## begin

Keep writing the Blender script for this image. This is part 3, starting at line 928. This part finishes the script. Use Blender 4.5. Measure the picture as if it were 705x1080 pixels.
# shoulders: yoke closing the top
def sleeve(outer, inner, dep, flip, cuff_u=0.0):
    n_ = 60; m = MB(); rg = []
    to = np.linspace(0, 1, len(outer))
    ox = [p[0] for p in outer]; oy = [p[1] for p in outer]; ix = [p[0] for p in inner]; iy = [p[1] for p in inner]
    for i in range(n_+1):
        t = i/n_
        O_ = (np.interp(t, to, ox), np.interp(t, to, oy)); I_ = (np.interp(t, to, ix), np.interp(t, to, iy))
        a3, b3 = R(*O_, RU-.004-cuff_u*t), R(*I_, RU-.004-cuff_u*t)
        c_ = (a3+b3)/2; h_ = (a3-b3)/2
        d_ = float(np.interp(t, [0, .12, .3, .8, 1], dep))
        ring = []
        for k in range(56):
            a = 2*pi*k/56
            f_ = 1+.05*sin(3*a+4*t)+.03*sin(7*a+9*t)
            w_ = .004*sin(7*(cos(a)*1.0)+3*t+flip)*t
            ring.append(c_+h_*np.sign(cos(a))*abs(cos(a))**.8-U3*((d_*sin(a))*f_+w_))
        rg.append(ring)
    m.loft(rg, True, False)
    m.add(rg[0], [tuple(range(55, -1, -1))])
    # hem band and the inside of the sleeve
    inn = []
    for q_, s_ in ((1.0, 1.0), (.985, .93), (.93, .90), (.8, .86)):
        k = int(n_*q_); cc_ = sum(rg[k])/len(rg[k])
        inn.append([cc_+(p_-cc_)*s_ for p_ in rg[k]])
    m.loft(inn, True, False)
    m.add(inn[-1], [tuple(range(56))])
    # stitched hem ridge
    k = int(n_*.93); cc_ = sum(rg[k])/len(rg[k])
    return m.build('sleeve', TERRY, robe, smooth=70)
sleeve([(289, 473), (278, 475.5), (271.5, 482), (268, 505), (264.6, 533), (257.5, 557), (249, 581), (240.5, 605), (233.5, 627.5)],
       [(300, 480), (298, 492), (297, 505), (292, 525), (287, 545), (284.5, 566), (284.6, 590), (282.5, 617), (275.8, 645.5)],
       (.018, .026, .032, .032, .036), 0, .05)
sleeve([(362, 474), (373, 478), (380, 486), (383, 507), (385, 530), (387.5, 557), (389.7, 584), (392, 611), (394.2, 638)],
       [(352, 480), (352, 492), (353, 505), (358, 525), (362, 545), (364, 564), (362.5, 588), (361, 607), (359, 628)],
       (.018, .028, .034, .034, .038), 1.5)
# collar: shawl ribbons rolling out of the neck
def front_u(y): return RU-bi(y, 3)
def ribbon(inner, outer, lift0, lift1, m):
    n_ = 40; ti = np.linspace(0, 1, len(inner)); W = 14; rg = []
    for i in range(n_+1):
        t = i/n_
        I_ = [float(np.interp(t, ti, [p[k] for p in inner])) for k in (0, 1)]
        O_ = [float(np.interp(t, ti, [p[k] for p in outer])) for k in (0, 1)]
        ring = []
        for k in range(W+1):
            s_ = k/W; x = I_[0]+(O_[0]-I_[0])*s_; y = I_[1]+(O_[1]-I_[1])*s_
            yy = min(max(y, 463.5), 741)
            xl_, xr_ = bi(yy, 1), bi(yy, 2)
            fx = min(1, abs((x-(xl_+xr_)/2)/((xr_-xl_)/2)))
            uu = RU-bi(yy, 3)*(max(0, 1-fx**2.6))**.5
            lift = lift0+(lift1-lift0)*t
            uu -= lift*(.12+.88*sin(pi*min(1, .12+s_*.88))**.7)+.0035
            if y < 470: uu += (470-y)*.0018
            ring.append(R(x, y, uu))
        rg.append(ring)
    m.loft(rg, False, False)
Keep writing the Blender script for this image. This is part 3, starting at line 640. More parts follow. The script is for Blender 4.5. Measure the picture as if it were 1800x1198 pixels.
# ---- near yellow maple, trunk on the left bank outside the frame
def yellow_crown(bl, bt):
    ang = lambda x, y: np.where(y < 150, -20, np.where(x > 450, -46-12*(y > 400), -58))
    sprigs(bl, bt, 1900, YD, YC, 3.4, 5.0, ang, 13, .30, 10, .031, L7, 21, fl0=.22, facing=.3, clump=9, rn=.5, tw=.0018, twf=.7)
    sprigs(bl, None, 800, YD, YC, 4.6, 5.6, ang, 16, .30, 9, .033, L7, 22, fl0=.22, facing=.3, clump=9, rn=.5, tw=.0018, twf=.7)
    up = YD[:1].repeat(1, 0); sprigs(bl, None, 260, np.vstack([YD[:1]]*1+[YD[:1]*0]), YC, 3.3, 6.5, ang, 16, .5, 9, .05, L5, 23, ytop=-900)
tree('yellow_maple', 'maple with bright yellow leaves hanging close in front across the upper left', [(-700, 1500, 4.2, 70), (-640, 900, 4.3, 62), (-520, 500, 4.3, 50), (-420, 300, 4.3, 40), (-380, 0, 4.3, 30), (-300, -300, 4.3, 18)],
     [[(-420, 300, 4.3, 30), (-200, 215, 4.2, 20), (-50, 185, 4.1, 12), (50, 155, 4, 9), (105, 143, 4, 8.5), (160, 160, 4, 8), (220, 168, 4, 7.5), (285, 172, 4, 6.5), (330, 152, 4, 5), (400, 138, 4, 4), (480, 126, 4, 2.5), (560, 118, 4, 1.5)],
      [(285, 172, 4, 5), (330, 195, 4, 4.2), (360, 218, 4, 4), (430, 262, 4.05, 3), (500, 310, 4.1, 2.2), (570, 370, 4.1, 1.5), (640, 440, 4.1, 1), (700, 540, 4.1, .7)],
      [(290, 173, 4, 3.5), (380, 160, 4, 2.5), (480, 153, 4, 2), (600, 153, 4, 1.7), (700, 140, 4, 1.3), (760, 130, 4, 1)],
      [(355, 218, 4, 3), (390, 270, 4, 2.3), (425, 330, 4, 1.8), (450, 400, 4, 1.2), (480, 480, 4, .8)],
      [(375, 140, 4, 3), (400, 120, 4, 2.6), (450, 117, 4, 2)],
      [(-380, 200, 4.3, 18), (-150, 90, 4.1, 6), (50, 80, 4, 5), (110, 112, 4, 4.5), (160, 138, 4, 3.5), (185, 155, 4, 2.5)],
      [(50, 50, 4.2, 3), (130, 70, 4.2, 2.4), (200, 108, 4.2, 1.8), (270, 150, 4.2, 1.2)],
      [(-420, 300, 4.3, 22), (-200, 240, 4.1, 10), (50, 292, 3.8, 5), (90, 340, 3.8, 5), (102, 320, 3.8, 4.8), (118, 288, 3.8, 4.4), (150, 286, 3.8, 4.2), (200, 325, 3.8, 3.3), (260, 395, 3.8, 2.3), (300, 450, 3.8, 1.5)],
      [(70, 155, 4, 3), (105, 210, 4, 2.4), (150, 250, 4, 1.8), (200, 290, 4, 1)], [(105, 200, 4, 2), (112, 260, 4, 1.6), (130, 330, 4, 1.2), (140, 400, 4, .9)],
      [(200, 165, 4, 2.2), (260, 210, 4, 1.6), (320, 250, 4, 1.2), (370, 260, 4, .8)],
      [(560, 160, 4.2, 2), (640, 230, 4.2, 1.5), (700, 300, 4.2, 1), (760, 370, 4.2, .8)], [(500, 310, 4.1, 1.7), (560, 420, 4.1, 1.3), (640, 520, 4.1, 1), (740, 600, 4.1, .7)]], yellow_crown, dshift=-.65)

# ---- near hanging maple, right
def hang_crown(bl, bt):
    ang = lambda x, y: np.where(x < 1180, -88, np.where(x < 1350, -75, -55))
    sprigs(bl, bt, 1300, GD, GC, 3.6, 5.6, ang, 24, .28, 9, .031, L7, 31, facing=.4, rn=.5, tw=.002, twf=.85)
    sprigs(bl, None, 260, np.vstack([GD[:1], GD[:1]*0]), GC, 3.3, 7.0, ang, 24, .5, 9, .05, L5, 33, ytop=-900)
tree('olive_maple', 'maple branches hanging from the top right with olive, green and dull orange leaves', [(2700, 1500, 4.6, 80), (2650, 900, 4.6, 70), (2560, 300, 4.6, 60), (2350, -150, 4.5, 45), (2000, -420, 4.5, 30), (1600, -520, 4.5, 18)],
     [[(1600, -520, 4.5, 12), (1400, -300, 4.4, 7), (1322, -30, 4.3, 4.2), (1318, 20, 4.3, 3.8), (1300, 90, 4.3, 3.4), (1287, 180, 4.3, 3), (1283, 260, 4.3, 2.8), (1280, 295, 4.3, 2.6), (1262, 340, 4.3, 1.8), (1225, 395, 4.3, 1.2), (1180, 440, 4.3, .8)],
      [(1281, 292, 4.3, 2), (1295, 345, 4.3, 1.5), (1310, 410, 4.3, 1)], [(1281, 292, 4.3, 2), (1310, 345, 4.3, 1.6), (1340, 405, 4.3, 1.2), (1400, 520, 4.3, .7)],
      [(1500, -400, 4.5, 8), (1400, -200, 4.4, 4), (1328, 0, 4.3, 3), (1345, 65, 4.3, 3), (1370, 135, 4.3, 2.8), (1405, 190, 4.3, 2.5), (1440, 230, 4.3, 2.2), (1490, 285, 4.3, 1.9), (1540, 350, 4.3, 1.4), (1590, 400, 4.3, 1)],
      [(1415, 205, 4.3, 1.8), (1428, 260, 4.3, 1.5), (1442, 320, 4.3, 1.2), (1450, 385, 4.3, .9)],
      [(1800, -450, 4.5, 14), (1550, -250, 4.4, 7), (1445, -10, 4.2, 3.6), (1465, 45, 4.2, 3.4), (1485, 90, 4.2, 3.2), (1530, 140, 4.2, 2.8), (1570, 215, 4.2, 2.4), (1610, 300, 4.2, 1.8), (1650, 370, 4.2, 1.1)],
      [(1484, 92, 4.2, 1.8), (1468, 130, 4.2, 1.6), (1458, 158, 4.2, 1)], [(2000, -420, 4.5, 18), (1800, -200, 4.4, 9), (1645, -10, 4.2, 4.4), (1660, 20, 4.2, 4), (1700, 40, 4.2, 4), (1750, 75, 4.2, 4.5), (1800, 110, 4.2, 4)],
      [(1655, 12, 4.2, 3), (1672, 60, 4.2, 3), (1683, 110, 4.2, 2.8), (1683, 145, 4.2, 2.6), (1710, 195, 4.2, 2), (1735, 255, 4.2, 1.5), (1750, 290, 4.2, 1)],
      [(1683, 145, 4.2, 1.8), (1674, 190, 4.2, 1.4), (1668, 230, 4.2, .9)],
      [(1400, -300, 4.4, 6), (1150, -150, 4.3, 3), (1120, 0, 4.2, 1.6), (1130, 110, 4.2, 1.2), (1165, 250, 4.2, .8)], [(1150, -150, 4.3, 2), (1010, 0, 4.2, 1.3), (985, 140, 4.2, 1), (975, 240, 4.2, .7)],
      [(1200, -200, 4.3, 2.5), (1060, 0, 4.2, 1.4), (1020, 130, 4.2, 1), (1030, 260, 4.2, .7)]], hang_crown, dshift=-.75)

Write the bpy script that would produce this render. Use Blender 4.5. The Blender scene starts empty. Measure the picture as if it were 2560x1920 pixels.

## end

Only lines with the string "starting" belong in your answer; copy each one.

## FINISHED EXERCISE
Keep writing the Blender script for this image. This is part 3, starting at line 928. This part finishes the script. Use Blender 4.5. Measure the picture as if it were 705x1080 pixels.
Keep writing the Blender script for this image. This is part 3, starting at line 640. More parts follow. The script is for Blender 4.5. Measure the picture as if it were 1800x1198 pixels.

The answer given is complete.